** Start of Data for this exercise **

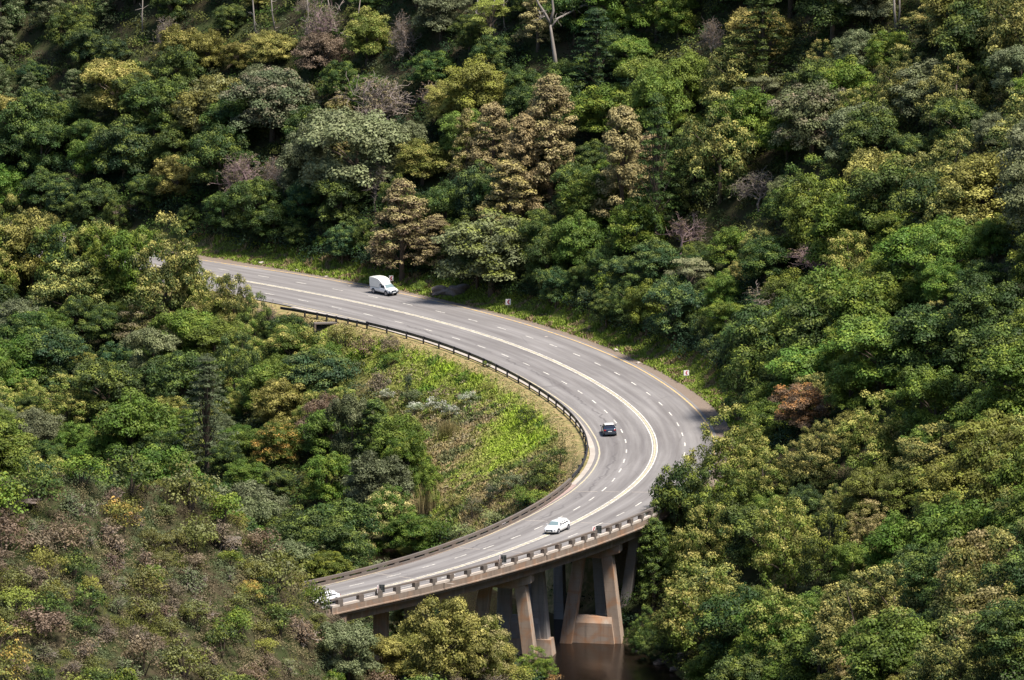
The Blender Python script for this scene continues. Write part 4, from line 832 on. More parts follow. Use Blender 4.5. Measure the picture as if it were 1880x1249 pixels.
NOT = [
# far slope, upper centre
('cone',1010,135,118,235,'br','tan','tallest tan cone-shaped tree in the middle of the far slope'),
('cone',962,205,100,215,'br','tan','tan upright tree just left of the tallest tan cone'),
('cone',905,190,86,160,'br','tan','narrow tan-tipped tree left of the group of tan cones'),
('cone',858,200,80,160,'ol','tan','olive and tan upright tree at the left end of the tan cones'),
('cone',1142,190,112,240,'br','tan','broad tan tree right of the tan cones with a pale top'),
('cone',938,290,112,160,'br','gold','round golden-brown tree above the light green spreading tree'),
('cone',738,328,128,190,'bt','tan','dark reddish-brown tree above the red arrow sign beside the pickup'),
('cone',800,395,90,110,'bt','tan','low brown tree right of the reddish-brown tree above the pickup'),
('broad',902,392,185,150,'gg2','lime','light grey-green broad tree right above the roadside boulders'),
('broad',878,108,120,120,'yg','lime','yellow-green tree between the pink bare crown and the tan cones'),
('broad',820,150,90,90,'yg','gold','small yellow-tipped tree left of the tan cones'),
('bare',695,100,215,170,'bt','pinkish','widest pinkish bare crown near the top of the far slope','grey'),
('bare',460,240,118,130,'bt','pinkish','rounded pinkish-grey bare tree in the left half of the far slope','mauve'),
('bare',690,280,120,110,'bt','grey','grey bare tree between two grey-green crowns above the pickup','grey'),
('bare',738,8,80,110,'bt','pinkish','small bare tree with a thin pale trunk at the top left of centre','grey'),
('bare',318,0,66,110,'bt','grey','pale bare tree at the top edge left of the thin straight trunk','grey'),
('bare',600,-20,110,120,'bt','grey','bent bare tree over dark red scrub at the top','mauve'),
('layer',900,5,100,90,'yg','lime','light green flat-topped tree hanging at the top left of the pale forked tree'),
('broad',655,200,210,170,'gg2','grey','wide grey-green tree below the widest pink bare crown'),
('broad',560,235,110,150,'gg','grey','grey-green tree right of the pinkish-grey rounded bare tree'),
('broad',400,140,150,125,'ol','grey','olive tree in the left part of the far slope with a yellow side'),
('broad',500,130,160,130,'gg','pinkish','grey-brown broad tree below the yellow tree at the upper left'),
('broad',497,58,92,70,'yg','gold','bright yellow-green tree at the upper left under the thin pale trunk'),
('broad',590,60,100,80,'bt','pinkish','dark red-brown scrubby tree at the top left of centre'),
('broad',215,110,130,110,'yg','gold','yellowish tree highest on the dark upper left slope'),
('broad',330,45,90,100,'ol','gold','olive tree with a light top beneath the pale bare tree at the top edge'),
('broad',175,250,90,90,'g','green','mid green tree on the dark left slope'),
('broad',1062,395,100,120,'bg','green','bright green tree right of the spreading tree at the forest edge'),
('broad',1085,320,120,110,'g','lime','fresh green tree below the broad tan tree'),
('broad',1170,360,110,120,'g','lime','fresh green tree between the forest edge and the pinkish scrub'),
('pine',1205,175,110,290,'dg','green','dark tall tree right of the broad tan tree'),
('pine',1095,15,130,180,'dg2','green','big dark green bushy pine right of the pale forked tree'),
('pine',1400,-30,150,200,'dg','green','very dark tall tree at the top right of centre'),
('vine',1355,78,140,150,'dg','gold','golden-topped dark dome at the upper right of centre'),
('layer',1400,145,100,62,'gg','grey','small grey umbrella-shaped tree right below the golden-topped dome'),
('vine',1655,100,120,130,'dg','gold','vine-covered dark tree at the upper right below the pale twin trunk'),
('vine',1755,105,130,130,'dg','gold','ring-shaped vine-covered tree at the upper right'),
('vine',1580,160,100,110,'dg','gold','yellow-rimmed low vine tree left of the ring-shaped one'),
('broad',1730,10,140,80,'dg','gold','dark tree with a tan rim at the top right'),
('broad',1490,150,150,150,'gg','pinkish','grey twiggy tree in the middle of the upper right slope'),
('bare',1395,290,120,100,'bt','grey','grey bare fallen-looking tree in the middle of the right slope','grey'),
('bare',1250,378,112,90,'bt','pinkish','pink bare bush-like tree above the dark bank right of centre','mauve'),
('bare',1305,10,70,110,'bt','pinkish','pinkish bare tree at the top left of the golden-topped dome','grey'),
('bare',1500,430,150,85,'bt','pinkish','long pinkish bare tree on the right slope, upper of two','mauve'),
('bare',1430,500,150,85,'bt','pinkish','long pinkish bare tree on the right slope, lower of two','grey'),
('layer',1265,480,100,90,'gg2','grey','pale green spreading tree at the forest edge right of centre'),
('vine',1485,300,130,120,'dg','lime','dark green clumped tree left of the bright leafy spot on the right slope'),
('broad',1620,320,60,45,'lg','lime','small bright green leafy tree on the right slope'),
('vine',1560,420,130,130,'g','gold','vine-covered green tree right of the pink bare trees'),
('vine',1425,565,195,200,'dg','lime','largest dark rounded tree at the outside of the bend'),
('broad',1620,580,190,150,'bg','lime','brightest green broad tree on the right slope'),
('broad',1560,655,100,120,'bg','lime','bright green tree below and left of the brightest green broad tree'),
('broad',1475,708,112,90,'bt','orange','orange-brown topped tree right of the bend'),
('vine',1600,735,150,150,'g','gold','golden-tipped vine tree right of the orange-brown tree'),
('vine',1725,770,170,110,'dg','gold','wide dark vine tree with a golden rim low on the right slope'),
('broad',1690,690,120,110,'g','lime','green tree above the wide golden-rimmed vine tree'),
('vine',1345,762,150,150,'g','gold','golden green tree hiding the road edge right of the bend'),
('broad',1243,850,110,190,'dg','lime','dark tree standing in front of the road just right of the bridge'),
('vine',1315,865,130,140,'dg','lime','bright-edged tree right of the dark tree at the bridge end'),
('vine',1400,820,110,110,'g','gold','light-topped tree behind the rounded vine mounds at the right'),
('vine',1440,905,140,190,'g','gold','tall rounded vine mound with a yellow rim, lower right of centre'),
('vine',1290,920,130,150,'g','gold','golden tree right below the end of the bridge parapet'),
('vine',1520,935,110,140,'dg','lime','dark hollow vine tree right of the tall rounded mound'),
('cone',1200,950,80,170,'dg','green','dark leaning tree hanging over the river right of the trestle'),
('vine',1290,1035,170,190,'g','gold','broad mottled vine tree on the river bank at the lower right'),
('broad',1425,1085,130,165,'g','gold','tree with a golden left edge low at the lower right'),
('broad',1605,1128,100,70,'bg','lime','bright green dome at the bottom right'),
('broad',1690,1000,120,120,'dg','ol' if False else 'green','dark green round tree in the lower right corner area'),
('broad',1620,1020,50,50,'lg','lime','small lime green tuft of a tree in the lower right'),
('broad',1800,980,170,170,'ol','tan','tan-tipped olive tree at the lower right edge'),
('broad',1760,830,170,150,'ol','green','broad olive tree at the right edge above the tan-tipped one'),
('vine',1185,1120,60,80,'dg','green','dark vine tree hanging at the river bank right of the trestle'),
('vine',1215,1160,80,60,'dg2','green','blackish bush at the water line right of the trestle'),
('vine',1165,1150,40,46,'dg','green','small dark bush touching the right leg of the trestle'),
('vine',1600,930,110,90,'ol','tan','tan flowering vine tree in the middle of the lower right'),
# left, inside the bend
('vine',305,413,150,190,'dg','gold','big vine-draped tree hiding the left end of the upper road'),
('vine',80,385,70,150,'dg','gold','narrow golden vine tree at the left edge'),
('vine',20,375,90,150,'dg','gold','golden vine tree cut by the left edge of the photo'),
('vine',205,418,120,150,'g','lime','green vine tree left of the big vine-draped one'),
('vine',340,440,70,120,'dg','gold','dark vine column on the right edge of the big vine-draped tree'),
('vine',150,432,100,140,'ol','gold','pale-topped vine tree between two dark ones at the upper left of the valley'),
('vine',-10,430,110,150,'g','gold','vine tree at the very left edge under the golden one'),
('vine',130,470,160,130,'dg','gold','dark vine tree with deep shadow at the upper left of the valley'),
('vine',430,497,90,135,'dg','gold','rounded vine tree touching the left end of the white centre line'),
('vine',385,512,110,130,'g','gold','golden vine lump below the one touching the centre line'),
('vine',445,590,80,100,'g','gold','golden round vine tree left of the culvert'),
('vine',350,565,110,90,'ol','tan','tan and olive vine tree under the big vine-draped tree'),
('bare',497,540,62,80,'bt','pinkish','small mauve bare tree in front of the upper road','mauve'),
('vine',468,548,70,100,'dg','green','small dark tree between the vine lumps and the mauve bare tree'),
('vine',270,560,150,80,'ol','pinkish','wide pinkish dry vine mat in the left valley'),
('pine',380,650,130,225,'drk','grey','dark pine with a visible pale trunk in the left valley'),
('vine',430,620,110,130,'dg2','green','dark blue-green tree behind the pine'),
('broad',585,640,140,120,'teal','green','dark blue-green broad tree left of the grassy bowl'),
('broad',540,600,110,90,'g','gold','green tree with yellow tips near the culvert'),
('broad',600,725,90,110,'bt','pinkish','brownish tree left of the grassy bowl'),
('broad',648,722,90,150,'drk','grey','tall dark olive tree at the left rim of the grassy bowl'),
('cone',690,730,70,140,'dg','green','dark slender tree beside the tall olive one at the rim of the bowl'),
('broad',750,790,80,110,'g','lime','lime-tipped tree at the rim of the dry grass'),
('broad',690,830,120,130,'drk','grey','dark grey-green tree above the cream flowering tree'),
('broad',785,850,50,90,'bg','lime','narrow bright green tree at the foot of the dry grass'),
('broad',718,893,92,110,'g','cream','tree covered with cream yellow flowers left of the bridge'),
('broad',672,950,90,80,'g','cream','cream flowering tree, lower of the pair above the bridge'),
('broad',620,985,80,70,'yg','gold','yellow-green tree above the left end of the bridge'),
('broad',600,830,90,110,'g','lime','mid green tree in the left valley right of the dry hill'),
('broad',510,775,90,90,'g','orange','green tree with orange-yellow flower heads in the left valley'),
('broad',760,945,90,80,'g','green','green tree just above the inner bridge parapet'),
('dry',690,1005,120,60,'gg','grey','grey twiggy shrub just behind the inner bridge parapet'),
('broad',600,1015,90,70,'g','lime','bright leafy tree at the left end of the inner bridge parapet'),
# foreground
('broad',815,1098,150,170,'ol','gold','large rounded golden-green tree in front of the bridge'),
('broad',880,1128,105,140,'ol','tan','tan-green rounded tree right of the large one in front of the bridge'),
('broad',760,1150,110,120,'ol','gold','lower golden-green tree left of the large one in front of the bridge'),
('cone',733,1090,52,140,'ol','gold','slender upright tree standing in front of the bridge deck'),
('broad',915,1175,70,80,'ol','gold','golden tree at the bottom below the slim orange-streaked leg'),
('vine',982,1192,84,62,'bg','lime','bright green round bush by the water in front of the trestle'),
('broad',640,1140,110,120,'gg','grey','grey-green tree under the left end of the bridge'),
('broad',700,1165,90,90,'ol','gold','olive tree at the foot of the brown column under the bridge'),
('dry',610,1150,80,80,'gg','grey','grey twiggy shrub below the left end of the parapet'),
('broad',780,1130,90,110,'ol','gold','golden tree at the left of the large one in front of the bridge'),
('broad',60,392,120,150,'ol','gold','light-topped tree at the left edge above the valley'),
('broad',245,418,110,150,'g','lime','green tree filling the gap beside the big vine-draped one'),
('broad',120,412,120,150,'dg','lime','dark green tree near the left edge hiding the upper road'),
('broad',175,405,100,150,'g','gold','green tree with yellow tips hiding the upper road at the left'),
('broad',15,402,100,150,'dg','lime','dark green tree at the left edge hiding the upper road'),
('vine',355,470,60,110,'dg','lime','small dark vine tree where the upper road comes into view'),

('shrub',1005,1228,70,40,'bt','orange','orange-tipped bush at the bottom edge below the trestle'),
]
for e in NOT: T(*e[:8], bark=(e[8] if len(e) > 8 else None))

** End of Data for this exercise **
** Start of Data for this exercise **

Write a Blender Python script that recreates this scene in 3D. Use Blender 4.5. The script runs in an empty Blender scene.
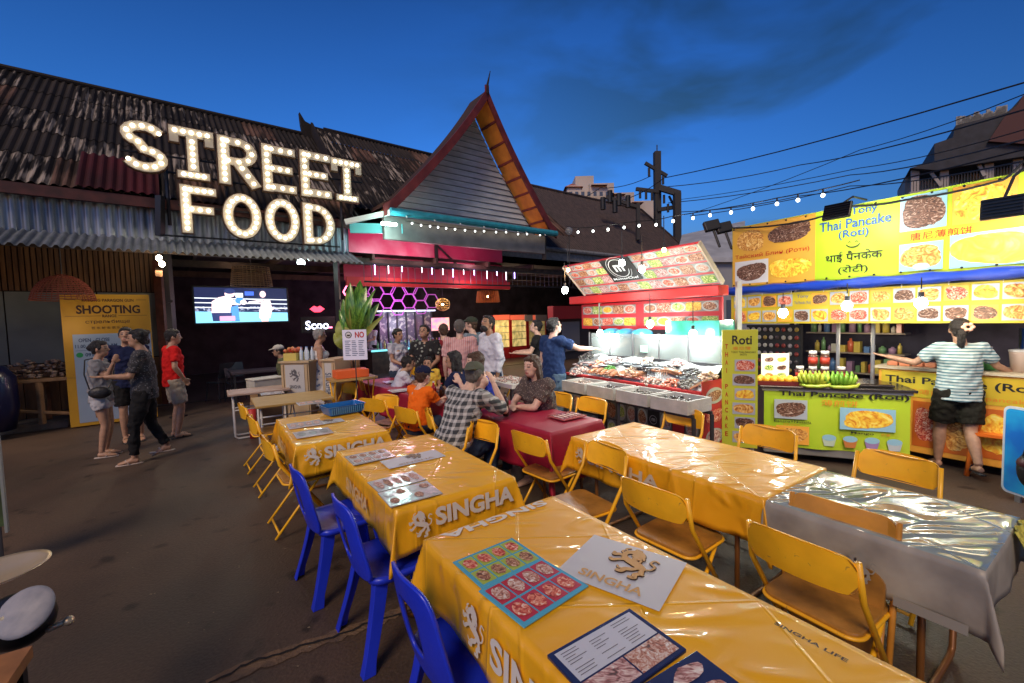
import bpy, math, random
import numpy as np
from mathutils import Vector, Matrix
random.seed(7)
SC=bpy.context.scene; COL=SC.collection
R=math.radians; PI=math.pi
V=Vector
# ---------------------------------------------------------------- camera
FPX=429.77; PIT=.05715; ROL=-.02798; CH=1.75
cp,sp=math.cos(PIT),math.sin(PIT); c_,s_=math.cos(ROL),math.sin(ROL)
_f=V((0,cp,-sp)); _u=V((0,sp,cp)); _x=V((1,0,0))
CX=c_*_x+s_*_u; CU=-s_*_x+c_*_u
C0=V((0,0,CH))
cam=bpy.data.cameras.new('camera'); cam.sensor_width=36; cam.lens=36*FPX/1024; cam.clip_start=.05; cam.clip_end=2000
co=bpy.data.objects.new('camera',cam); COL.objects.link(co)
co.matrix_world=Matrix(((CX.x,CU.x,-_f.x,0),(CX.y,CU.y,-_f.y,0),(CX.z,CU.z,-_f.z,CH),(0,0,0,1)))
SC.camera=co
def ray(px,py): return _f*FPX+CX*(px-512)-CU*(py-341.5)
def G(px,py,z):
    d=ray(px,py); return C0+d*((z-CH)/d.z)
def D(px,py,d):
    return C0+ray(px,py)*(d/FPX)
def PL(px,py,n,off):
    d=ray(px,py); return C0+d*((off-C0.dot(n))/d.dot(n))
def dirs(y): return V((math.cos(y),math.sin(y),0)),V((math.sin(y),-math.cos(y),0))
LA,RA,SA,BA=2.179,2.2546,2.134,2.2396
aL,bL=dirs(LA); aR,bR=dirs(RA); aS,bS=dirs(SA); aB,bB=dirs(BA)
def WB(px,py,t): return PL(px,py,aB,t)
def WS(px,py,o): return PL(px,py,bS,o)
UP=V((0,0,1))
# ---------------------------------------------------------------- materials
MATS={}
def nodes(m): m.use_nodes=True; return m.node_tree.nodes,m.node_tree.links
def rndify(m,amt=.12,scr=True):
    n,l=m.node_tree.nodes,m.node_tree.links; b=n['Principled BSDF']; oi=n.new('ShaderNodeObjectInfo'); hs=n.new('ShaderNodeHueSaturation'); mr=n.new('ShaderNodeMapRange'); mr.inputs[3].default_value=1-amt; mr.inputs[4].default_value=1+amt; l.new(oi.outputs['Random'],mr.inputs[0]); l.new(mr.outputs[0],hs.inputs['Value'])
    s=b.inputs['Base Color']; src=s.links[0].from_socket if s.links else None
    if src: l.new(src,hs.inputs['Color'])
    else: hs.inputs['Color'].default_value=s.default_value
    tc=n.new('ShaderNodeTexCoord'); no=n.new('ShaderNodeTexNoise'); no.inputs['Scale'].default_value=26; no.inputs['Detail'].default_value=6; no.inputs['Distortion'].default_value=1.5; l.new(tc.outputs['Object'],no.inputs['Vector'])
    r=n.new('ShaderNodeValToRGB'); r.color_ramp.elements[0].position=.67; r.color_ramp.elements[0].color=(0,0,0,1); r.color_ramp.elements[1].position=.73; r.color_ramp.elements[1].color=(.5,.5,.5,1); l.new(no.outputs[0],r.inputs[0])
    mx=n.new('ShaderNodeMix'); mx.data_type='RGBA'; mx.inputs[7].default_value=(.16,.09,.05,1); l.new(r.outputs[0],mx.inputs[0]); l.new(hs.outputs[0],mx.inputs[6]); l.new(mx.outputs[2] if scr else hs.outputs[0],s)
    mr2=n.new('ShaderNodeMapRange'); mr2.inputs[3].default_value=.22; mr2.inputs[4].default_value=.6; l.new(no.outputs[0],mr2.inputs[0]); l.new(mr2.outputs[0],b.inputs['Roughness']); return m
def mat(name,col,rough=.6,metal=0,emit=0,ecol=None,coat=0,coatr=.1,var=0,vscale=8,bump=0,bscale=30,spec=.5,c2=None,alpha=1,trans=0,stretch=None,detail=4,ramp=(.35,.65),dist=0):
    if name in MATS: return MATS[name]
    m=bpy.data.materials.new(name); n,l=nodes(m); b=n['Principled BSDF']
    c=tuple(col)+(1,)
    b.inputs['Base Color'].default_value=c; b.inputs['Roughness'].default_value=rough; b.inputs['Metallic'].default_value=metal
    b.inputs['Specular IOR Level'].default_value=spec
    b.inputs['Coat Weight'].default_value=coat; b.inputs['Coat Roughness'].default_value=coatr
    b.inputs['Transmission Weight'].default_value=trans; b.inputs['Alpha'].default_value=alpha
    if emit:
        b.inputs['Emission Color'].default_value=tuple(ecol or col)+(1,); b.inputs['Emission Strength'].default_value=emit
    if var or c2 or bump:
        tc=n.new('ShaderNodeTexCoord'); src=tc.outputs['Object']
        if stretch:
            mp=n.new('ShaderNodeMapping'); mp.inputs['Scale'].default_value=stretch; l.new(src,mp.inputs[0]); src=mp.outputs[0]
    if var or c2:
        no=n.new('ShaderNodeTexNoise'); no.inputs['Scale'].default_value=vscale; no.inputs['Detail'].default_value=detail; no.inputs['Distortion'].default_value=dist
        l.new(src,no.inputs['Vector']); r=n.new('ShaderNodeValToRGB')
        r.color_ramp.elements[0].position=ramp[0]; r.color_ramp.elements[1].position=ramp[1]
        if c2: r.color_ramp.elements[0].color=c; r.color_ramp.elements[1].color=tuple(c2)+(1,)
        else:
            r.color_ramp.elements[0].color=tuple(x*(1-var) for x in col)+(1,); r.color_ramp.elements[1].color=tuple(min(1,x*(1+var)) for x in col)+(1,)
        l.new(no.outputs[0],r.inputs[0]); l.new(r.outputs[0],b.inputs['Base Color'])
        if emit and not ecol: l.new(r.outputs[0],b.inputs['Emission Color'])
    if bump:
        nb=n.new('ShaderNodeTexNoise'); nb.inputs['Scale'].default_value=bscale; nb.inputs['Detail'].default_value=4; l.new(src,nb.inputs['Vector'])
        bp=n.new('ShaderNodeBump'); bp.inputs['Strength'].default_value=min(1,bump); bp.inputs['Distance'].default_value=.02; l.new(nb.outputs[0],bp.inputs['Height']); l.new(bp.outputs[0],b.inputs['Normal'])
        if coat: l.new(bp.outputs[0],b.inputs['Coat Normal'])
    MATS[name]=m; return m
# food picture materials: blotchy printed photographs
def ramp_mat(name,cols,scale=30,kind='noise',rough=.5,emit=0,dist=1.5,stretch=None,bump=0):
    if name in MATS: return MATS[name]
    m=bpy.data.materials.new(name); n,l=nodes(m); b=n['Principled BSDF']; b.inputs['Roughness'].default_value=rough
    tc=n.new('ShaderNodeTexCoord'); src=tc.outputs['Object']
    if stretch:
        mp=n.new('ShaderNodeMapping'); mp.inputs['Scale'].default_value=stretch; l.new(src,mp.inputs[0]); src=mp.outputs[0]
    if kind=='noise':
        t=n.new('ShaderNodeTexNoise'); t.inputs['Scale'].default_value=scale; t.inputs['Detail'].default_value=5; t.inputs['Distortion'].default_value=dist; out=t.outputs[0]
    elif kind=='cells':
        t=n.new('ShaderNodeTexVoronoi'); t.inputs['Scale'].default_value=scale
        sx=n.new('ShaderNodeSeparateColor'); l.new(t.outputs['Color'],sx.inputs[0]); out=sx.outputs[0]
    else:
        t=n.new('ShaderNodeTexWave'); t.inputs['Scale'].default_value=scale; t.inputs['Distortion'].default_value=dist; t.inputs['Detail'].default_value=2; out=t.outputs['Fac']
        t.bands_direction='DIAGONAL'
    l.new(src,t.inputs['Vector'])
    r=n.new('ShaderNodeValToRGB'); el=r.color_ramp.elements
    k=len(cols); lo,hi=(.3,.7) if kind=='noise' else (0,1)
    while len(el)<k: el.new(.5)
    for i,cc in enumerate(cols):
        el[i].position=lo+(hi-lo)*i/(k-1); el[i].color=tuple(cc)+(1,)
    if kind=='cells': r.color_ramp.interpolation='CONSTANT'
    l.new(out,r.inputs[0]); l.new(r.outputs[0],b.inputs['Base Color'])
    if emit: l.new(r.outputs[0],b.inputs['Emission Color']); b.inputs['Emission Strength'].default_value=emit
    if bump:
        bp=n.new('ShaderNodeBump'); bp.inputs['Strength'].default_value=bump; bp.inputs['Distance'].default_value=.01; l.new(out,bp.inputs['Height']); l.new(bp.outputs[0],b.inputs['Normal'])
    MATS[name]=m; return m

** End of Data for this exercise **

What needs to be done. Identify how many lines in the entries above include the string "Python", then state that number alone.

Output of the task. 2